Sorin Srbu wrote:
So you need to be able to walk the fine line between these two.
I'm trying. Something it just isn't enough. Although the boss has a soft spot for linux, as he also heads the CADD (Computer Aided Drug Design)-group.
To put it into perspective, ask the manager how much it would cost the business if this data was unrecoverable? After that, if they still don't want to spend a few hundred $$s on the insurance, get it in writing that your manager understands the risk and print it out and post it on your office wall.
Rather confrontative isn't it? Me being a Swede, I try to avoid those situations if possible, and find a compromise instead that both parties can live with. 8-} Oh, and I'm a government employee, so the money I spend is tax-payers money. Got to be careful there.
Being careful with the money is the point. Someone has to understand the risks.
You know how that saying goes? You can chose between good, fast and cheap. But you're only ever allowed to pick any two. For me that's IT in a nutshell. ;-)
The other question to ask is whether an offsite copy is needed. After a fire or other site disaster some businesses might collect the insurance money and disappear - others might want to be able to rebuild and continue. Government operations would probably need to continue and need a plan for that.
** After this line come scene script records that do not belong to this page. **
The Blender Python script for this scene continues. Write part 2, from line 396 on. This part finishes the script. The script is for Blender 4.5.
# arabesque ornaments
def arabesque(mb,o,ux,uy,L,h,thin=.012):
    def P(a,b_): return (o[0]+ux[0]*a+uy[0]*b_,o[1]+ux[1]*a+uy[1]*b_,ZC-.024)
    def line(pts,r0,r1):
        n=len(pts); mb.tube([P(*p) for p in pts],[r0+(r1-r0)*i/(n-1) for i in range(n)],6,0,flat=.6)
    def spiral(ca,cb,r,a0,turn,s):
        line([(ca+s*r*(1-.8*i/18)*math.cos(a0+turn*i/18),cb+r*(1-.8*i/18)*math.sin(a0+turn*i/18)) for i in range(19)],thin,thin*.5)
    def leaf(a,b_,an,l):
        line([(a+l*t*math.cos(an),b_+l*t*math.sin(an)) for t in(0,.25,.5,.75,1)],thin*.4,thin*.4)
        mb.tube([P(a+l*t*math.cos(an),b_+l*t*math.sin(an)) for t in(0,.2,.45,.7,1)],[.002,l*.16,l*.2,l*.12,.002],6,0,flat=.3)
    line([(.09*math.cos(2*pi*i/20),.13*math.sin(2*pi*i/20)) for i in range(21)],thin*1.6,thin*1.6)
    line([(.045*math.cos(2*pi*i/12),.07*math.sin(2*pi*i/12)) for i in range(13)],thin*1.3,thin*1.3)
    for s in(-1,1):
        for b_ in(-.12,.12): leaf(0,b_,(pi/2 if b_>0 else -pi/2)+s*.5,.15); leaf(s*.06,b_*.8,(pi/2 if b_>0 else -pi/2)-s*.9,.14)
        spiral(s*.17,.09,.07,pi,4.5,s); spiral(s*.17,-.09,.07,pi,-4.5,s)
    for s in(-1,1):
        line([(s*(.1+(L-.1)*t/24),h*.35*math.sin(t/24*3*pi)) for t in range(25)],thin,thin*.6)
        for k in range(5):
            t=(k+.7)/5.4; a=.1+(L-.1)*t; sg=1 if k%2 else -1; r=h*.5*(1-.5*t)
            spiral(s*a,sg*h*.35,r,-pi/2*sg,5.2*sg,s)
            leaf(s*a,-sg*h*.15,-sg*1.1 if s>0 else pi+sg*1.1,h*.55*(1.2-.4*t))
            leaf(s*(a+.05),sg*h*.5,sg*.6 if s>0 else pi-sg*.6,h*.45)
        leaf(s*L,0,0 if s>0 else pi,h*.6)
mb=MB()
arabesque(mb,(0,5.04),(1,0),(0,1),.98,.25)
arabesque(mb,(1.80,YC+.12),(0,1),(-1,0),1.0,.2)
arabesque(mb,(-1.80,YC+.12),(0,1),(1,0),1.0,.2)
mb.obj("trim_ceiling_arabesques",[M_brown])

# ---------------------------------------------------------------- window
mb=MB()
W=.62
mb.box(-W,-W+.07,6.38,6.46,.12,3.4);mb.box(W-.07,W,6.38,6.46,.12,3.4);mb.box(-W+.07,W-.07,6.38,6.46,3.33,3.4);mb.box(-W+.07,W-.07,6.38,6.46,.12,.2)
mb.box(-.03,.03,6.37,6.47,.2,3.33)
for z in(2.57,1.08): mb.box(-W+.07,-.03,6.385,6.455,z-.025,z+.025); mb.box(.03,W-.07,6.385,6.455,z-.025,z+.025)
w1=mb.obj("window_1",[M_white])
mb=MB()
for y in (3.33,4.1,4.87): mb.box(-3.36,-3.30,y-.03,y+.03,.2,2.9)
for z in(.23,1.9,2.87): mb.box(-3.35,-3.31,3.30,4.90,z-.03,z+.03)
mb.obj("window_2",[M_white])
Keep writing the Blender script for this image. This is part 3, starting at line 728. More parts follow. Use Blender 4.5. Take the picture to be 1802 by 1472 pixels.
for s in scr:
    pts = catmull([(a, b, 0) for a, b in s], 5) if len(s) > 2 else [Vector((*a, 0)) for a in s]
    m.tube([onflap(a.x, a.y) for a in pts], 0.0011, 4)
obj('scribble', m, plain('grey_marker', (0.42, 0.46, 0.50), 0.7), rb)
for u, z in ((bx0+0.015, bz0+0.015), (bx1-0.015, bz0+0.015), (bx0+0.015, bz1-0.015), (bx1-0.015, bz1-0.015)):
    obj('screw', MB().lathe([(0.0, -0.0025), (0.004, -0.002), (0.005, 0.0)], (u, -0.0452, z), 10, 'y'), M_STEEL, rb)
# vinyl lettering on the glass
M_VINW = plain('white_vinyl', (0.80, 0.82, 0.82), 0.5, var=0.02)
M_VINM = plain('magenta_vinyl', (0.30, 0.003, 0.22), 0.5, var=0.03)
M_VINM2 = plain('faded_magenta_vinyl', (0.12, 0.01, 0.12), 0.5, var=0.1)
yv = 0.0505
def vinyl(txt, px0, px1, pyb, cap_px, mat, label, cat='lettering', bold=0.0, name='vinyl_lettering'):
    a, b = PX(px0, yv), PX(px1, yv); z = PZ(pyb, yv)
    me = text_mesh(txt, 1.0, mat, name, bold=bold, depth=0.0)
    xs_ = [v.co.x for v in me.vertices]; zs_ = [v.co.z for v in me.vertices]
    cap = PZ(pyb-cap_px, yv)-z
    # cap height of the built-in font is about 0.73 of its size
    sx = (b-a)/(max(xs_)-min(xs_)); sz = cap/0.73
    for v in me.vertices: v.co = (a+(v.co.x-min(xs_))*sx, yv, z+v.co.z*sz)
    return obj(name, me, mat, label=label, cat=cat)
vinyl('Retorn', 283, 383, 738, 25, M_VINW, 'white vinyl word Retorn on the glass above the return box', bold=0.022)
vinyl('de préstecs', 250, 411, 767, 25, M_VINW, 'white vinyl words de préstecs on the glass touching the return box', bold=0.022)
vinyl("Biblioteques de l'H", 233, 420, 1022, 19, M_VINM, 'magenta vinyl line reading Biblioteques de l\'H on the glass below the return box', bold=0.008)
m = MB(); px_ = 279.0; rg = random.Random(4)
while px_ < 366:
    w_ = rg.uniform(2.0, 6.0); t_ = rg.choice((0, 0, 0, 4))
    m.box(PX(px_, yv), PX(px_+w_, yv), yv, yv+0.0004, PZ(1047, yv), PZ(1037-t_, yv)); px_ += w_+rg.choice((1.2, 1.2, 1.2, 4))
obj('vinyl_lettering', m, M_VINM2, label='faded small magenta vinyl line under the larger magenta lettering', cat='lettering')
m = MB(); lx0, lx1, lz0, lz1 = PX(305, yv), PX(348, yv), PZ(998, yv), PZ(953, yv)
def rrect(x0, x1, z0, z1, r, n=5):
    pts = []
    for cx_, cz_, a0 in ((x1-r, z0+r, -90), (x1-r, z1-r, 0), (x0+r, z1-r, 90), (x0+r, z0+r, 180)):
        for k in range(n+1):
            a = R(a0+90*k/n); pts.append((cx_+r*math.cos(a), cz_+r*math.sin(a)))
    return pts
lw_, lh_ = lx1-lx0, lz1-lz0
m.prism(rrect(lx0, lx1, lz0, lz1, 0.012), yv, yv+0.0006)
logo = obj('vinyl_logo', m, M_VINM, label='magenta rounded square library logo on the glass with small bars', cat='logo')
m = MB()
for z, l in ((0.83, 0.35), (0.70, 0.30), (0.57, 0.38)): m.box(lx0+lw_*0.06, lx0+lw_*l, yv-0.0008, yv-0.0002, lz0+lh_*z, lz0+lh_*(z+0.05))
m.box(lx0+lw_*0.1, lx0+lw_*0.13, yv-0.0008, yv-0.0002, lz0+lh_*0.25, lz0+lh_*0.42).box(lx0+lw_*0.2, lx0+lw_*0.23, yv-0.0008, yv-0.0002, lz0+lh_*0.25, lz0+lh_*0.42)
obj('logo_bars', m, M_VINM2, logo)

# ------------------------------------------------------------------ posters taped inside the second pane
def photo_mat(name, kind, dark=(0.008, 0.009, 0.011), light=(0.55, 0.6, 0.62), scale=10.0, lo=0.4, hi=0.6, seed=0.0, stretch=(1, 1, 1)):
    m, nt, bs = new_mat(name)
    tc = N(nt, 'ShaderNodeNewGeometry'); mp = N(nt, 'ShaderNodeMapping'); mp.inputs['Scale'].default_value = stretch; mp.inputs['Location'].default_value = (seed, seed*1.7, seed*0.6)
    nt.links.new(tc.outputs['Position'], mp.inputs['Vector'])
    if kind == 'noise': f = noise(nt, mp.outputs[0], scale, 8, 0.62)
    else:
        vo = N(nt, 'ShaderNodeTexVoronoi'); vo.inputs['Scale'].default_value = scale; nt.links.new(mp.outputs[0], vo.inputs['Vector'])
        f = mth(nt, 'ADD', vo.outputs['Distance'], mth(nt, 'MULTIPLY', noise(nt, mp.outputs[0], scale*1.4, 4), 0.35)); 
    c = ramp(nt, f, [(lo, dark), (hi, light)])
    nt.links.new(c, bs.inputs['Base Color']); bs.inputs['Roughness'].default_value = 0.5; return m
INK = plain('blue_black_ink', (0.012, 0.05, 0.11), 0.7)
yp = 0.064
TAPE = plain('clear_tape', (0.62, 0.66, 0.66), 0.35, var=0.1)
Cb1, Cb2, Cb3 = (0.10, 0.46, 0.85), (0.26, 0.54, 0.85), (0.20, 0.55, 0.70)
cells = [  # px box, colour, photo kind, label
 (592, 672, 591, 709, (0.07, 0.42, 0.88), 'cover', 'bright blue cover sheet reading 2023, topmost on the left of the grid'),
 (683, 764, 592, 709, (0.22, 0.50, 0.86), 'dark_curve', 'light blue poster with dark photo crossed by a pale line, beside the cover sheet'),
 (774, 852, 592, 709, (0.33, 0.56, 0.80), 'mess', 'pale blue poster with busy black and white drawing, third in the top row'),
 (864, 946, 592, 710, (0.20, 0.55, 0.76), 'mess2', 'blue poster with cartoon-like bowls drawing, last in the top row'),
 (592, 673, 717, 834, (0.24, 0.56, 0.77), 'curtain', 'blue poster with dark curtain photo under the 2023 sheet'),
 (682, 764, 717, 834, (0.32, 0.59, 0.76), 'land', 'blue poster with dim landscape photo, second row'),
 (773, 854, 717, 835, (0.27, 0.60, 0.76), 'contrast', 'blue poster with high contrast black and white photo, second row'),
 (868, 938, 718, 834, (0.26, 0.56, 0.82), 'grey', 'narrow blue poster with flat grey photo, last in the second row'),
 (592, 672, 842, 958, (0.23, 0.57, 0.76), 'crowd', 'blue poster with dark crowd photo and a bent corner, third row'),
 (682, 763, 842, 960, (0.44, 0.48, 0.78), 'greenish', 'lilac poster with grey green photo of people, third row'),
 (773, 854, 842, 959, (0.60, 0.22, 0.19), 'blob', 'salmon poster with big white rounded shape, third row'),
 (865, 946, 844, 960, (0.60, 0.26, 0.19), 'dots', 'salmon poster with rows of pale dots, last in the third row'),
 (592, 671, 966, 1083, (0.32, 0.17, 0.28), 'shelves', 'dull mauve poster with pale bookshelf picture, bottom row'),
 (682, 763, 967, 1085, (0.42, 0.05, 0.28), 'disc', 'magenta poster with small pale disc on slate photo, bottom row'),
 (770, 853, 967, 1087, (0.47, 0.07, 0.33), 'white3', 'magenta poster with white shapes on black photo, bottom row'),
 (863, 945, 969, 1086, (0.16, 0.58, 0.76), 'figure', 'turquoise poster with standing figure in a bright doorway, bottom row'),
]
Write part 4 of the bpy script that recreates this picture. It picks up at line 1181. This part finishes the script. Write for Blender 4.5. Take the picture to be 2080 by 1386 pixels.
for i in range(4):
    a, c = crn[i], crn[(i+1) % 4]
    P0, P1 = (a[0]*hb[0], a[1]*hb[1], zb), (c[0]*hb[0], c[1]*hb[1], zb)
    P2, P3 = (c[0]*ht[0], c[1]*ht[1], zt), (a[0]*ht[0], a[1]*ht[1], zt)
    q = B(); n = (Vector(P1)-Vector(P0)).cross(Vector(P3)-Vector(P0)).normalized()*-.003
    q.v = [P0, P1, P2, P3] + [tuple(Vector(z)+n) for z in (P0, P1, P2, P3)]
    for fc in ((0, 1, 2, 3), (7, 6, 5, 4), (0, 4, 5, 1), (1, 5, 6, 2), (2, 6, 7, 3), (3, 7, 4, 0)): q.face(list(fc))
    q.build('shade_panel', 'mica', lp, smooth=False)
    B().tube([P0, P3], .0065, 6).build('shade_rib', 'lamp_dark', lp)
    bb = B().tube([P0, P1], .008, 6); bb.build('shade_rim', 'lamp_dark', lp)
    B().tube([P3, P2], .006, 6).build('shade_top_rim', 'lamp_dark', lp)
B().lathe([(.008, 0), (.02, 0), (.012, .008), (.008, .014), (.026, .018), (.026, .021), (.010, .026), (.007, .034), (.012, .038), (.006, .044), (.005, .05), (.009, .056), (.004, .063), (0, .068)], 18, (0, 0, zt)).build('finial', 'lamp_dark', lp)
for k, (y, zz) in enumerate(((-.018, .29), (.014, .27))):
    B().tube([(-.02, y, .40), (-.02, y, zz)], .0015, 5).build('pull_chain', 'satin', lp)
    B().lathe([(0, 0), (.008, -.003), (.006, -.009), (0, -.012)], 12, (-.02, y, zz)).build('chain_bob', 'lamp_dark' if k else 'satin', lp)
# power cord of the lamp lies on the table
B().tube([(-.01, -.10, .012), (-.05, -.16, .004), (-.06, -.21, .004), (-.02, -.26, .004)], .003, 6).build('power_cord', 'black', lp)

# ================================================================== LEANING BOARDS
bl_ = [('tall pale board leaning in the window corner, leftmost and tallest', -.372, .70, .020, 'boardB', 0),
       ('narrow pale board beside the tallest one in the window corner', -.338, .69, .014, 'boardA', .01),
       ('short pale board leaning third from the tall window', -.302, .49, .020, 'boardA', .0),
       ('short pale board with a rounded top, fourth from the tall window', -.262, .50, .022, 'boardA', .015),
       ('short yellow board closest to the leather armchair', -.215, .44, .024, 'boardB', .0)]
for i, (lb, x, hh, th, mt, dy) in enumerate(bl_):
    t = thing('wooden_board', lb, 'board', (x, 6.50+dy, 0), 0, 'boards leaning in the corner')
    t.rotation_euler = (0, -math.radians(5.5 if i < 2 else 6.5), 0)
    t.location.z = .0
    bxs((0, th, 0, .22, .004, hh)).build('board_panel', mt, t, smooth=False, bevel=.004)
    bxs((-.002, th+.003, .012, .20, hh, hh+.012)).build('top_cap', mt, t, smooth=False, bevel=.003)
-----Original Message----- From: centos-bounces@centos.org [mailto:centos-bounces@centos.org] On
Behalf
Of Les Mikesell Sent: Friday, January 15, 2010 2:42 PM To: CentOS mailing list Subject: Re: [CentOS] Backup server
The other question to ask is whether an offsite copy is needed. After a
fire or
other site disaster some businesses might collect the insurance money and disappear - others might want to be able to rebuild and continue.
Government
operations would probably need to continue and need a plan for that.
Nah, no need for that. We have the client machines in one end of the house and server room, where the backup server will reside eventually, in another. They are like five stories and about 200m as the bird flies, apart. I think we're covered enough.
Had some initial problems with the "four bytes read"-error, but some more reading about ssh-rsa in the howto seem to have solved the problem.